A destruição de uma paisagem cultural como o montado de azinho para ser transformado numa plantação intensiva de olival em monocultura, “com o uso excessivo de herbicidas, pesticidas e fertilizantes de síntese que lhe está associado, é prejudicial às pessoas e ao próprio turismo alentejano”, alerta a Quercus.
Empresa nega corte
“É totalmente falso”, disse ao PÚBLICO Pedro Fialho, administrador da empresa Agrícola Vale Poente Lda, que está a proceder à plantação de olival superintensivo na Herdade do Ramalho. Confrontado com as imagens do Google Earth, que também diz ter observado, garante que não foi a sua empresa: “A herdade não nos pertence, é de outra empresa que nos arrendou a terra em Junho, e não podemos responder pelo que se terá passado anteriormente. Se houve corte de azinheiras, não fomos nós.”

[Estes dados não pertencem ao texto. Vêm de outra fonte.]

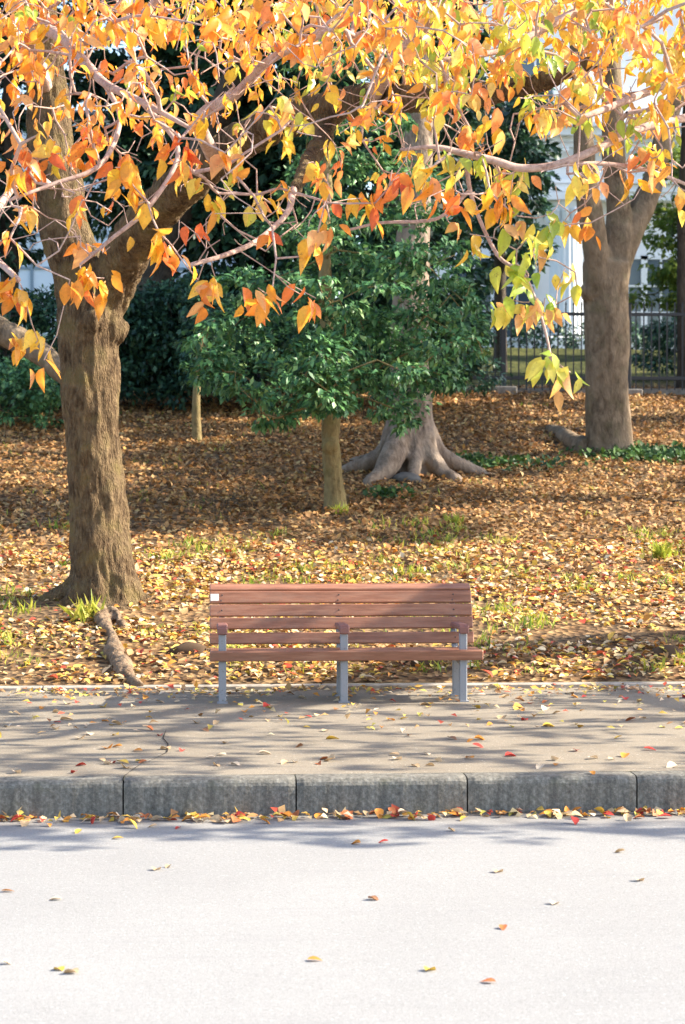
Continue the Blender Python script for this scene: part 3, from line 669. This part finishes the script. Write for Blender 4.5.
def tree(name, label, base_, h, clumps, mats, pal, per, size, r0=.2, lean=(0, 0), cat='tree', group=None):
    t = thing(name, label, cat, base_, group)
    p = [(base_.x, base_.y, base_.z - .2, r0 * 1.4), (base_.x, base_.y, base_.z + .3, r0), (base_.x + lean[0] * .5, base_.y + lean[1] * .5, base_.z + h * .5, r0 * .75), (base_.x + lean[0], base_.y + lean[1], base_.z + h, r0 * .35)]
    part('trunk', fused('trunk', [p], max(.03, r0 * .15), r0 * .1, 3, .006), mats[0], t)
    part('branches', stems('branches', [p[1:]], clumps, .012, .45, .1), mats[0], t)
    part('crown', foliage('crown', clumps, per, size, pal), mats[1], t); return t
DB, DL = M['dark_bark'], M['dark_leaf']
# background evergreens, left to right
def bgtree(label, px, py, Y, h, box_, n, r0c, r1c, pal=DARK, lf=None, per=20, size=.2, r0=.18, name='evergreen_tree', lean=(0, 0)):
    b = ground_base(px, py, Y); x0, x1, y0, y1 = box_; cl_ = []
    for _ in range(n):
        x, y = rng.uniform(x0, x1), rng.uniform(y0, y1)
        # taper the crown top a little so the outline stays uneven
        if abs(x - (x0 + x1) / 2) > (x1 - x0) / 2 * (1 - .35 * rng.random()): continue
        cl_.append((A3(P(x, y, Y + rng.uniform(-1.2, 1.2))), rng.uniform(r0c, r1c)))
    return tree(name, label, b, h, cl_, (DB, lf or DL), pal, per, size, r0, lean)
bgtree('dark evergreen tree against the pale wall at the far left edge', 10, 365, 37, 8, (-120, 42, -150, 250), 110, .4, .7)
bgtree('dark evergreen tree seen through the fork of the left cherry tree', 150, 350, 39, 10, (60, 230, -150, 215), 140, .4, .75)
bgtree('dense dark evergreen tree filling the gap left of the slim evergreen', 262, 350, 36, 9, (175, 340, -100, 345), 190, .4, .7)
bgtree('dense dark evergreen tree directly behind the buttressed tree', 385, 350, 33, 9, (300, 478, -120, 335), 210, .35, .65)
bgtree('dark layered evergreen tree beyond the fence beside the white column', 500, 330, 41, 7.5, (455, 548, 90, 268), 60, .3, .55, r0=.14)
bgtree('light green sunlit tree beyond the fence at the right edge', 690, 340, 46, 8, (628, 800, 150, 310), 80, .35, .7, LIME, M['lime_leaf'], 22, .17, name='broadleaf_tree')
t = thing('bare_trunk', 'dark slender trunk beyond the fence at the right edge', 'tree', ground_base(684, 385, 35.6))
part('trunk', fused('trunk', [pxpath([(684, 392, 35.6, 18), (683, 340, 35.6, 12), (682, 260, 35.6, 11), (684, 170, 35.6, 10), (690, 40, 35.6, 9), (694, -140, 35.6, 6)])], .03, .01, 4, .004), DB, t)
part('crown', foliage('crown', crown_clumps(A3(P(694, -170, 35.6)), (2, 2, 1.4), 16, .4, .6), 20, .2, DARK), DL, t)
# the dark leaning trunk behind the cherry, and the low limb at the left edge
q = ground_base(150, 380, 35)
t = thing('leaning_tree', 'dark leaning trunk in deep shade behind the cherry fork', 'tree', q)
lp = pxpath([(146, 395, 35, 52), (148, 340, 35, 44), (155, 280, 35, 40), (172, 220, 34.8, 36), (196, 165, 34.5, 32), (230, 90, 34, 26), (262, -20, 33.5, 18)])
part('trunk', fused('trunk', [lp], .035, .03, 3, .008), DB, t)
part('crown', foliage('crown', crown_clumps(A3(P(250, -90, 34)), (2.4, 2.0, 1.6), 26, .4, .7), 22, .2, DARK), DL, t)
q = ground_base(-75, 400, 24)
t = thing('low_limbed_tree', 'tree past the left edge whose low grey limb reaches toward the cherry trunk', 'tree', q)
part('trunk', fused('trunk', [pxpath([(-75, 500, 24, 70), (-75, 470, 24, 50), (-72, 380, 24, 44), (-70, 250, 24, 40), (-78, 100, 24, 32), (-90, -60, 24, 20)]), pxpath([(-72, 300, 24, 30), (-40, 312, 24, 30), (0, 330, 23.7, 28), (35, 350, 23.5, 26), (70, 378, 23.2, 20), (110, 400, 23, 14)])], .03, .025, 3, .006), M['grey_bark'], t)
part('crown', foliage('crown', crown_clumps(A3(P(-150, -60, 24)), (2.0, 2.0, 1.4), 30, .35, .6), 24, .15, DARK), DL, t)
# thin stump-like stem near the hedge
q = ground_base(197, 446, 28.5)
t = thing('thin_sapling', 'thin pale sapling stem standing at the hedge left of the slim evergreen', 'sapling', q)
part('trunk', fused('trunk', [pxpath([(197, 454, 28.5, 14), (197, 440, 28.5, 10), (196, 410, 28.5, 9), (198, 370, 28.5, 7), (202, 330, 28.5, 5)])], .014, .006, 6), M['slim_bark'], t)
part('crown', foliage('crown', cpx([(205, 345, 16), (190, 340, 16), (210, 325, 16), (198, 360, 12)], 28.2, 28.8), 40, .11, DARK), M['dark_leaf'], t)

# out-of-frame trees on the right whose crowns shade the far bank
for lab, x, y, h, rad, zc, n in (('tall evergreen tree past the right edge of the far bank', 13.5, 23.5, 11, (4.5, 2.0, 2.6), 9.4, 9), ('tall evergreen tree past the right edge beside the fence', 12.5, 31, 12, (4.5, 3.0, 3.2), 9.5, 28), ('tall evergreen tree beyond the fence past the right edge', 19, 37.0, 14, (5, 3.5, 4.2), 11, 80), ('tall evergreen tree far past the right edge of the bank', 21, 27, 14, (5, 3.4, 3.6), 11, 24)):
    b = Vector((x, y, gz(x, y))); tree('evergreen_tree', lab, b, h, crown_clumps((x, y, b.z - 1 + zc), rad, n, .6, .95), (DB, DL), DARK, 22, .24, .3)

# camellia hedge with pink flowers at the left
def shrub(name, label, px0, px1, py0, py1, Y, n, pal=DARK, r_=(.28, .48), size=.1, per=40, m_=None, cat='shrub'):
    b = ground_base((px0 + px1) / 2, py1, Y); t = thing(name, label, cat, b); cl_ = []
    for _ in range(n):
        p = A3(P(rng.uniform(px0, px1), rng.uniform(py0, py1), Y + rng.uniform(-.6, .6))); p[2] = max(p[2], gz(p[0], p[1]) + .15); cl_.append((p, rng.uniform(*r_)))
    s0 = [(b.x, b.y, b.z - .1, .05), (b.x, b.y, b.z + .3, .04), (b.x + .05, b.y, b.z + .6, .03)]
    part('stems', stems('stems', [s0], cl_, .006, .4, .04), DB, t)
    part('foliage', foliage('foliage', cl_, per, size, pal), m_ or DL, t); return t, cl_
sh, _ = shrub('camellia_bush', 'dark camellia bush dotted with pink flowers between cherry trunk and slim evergreen', 112, 205, 290, 392, 32.5, 110)
for px, py in ((135, 317), (168, 330), (172, 312), (150, 346), (176, 340), (128, 338)):
    p = P(px, py, 32.2); mb = MB()
    for k in range(6):
        a = k * math.pi / 3; mb.tube([(0, 0, 0), (.035 * math.cos(a), -.02, .035 * math.sin(a)), (.06 * math.cos(a), -.012, .06 * math.sin(a))], [.006, .03, .014], 6)
    part('flower', mb.mesh('flower', True), M['petal'], sh).location = p - sh.location
shrub('evergreen_bush', 'dark evergreen bush left of the cherry trunk at the left edge', -60, 64, 300, 395, 32, 60)
shrub('evergreen_bush', 'low teal green bush below the leaning limb at the left edge', -40, 62, 365, 422, 30, 44, GREEN, (.22, .36), .09)
shrub('evergreen_bush', 'dark evergreen bush under the trees left of the buttressed trunk', 200, 330, 300, 385, 31.5, 70)
shrub('evergreen_bush', 'dark evergreen bush at the near end of the iron fence behind the buttressed trunk', 350, 476, 300, 378, 32.5, 65)
shrub('evergreen_bush', 'dark round bush beyond the fence right of the forked tree', 640, 720, 322, 366, 38, 26)
shrub('evergreen_bush', 'yellow green young bush in front of the white wall beyond the fence', 455, 475, 285, 305, 46, 6, LIME, (.2, .32), .12, 40, M['lime_leaf'])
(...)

Pedro Fialho confirmou que nesta terça-feira se deslocou à herdade uma brigada do Núcleo de Protecção Ambiental de Ponte de Sor para tomar conta da ocorrência, mas escusou-se a adiantar pormenores das conclusões a que terá chegado, referindo apenas que as autoridades irão voltar.
Na sequência dos esclarecimentos prestados, o PÚBLICO contactou Luís Pina, um dos proprietários da Herdade do Ramalho e da unidade de turismo rural, que afirmou com veemência: “Não sei de nada, nem os senhores da empresa Agrícola Vale Poente me pediram autorização para cortar azinheiras.”

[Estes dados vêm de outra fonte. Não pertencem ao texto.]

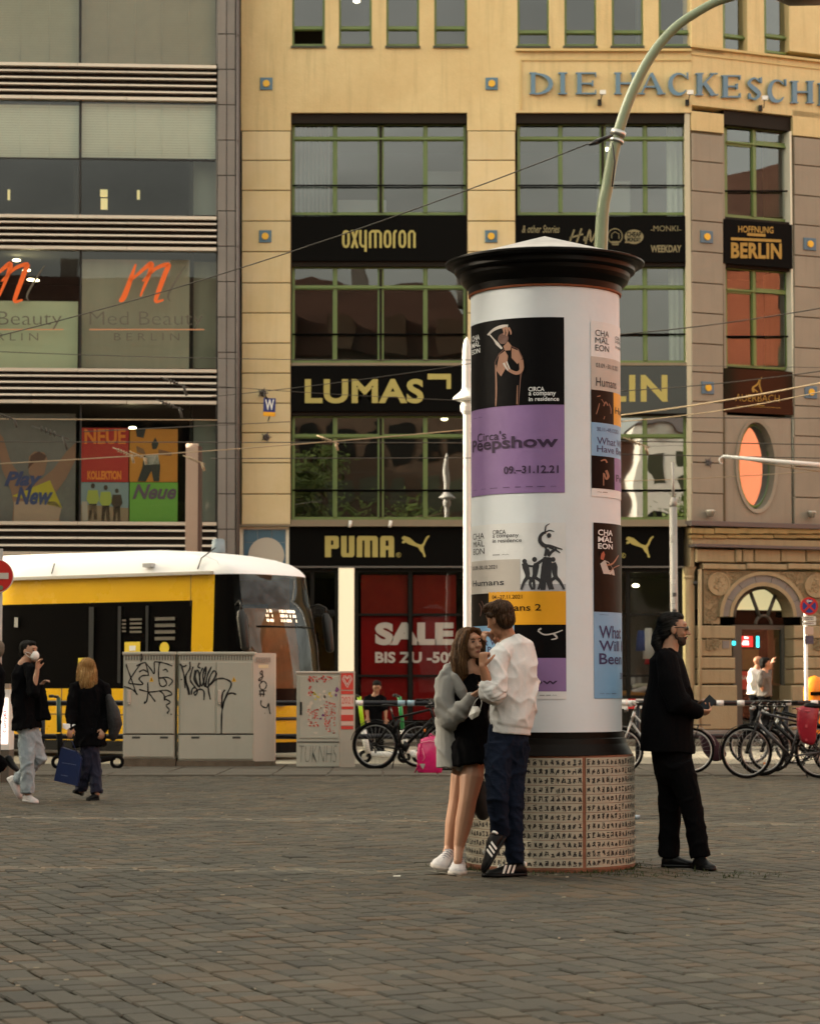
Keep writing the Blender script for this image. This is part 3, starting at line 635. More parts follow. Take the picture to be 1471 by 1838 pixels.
# small floodlights, wall tiles, other wall pieces
m_blackm = M('black_metal', (.015, .014, .013), .4, .2); m_white = M('white_lacquer', (.75, .74, .7), .4)
def sign_lamp(F, px, py, s=1):
    mb = MB(); c = F.px(px, py + 5, .02); mb.box(c + F.n * .04, (.09, .1, .14)); t = F.px(px + 6 * s, py - 14, .32); mb.tube([c + F.n * .08, c + F.n * .2 + Vector((0, 0, -.02)), t], .012, 6); r = O('sign_lamp', mb, m_blackm, yb)
    mb = MB(); mb.box(t, (.14, .10, .1)); O('lamp_head', mb, m_white, r)
sign_lamp(YF, 1075, 180); sign_lamp(YF, 1232, 180); sign_lamp(WF, 1362, 190, 1.6)
def wall_tile(F, px, py):
    mb = MB(); mb.pbox(F, px - 11, py - 11, px + 11, py + 11, 0, .035, bev=.008); t_ = O('wall_tile', mb, m_bluet, yb)
    c = F.px(px, py, .036); b = MB(); n_ = 14; ring = [c + F.u * (.085 * cos(2 * pi * k / n_)) + Vector((0, 0, .085 * sin(2 * pi * k / n_))) for k in range(n_)]
    b.prism(ring[::-1], F.n * .03); O('dot', b, m_gdot, t_)
for px, py in ((478, 150), (882, 150), (476, 424), (881, 424)): wall_tile(YF, px, py)
for px, py in ((1268, 425), (1453, 438), (1270, 696), (1455, 704)): wall_tile(WF, px, py)
def floodlight(F, px, py):
    mb = MB(); c = F.px(px, py, .18); mb.tube([F.px(px, py + 6, 0), c + Vector((0, 0, -.08))], .02, 6); mb.tube([c + Vector((0, 0, -.1)), c + Vector((0, 0, .02)), c + Vector((0, 0, .05))], [.07, .11, .125], 12); r = O('floodlight', mb, M('dull_aluminium', (.45, .42, .36), .4, .6), yb)
    b = MB(); b.tube([c + Vector((0, 0, .052)), c + Vector((0, 0, .06))], [.10, .10], 12); O('lens', b, M('lamp_lens', (.8, .8, .75), .2), r)
floodlight(WF, 1274, 920); floodlight(WF, 1455, 922)
for px in (628, 700):
    mb = MB(); a = YF.px(px + 1, 935, .2); b = YF.px(px - 1, 946, .24); mb.tube([a, b], .042, 8); O('ledge_lamp', mb, m_white, yb)
for px, py in ((472, 706), (478, 785), (1270, 830)):
    F = WF if px > 1200 else YF
    mb = MB(); c = F.px(px, py, .05); mb.tube([F.px(px, py, 0), c], [.09, .06], 10)
    for a in range(5): mb.tube([c, c + F.u * (.13 * cos(a * 1.25)) + Vector((0, 0, .13 * sin(a * 1.25))) + F.n * .05], .012, 5)
    O('wire_anchor', mb, m_flash, yb)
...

Adiantou ainda que a empresa é arrendatária de toda a herdade, com cerca de 1000 hectares, deste 2007 e não desde Junho de 2018, como referiu Pedro Fialho.
Desalentado com o sucedido, Luís Pina recorda que quando geriu a herdade “não cortou uma azinheira”, vincando o seu “respeito pelo património ambiental alentejano”.
ICNF “não licenciou qualquer corte de azinheiras"
Confrontado com o teor da denúncia pelo PÚBLICO, o Ministério da Agricultura confirmou que o ICNF “não licenciou qualquer corte de azinheiras na Herdade do Ramalho”. Está em curso neste organismo o “levantamento do historial dos pedidos de corte de quercíneas secas ou decrépitas, a fim de verificar a existência de autorizações anteriores para intervenções que possam ter provocado alterações no coberto vegetal”.
Se os serviços vierem a confirmar tratar-se de uma situação de corte “não autorizado”, serão tomadas “todas” as medidas previstas na legislação de protecção do sobreiro e azinheira: contra-ordenações, embargo de trabalhos, interdição de alterações do coberto e reposição da situação anterior. A informação que o Núcleo de Protecção Ambiental de Ponte de Sor recolheu nesta terça-feira na herdade do Ramalho “está já a ser analisada”, sublinha o Ministério da Agricultura.
A empresa Agrícola Vale de Poente já foi anteriormente acusada de ter “invadido, ocupado e destruído bens” numa propriedade privada, denominada Cerca do Convento, para instalar um sistema de captação de cinco milhões de metros cúbicos de água destinada a dar suporte ao regadio de olival intensivo, que custou 1,5 milhões de euros. Pedro Fialho recordou ao PÚBLICO este episódio para realçar a “perseguição” que está a ser movida à empresa, admitindo que a situação o está a deixar de “cabeça perdida”.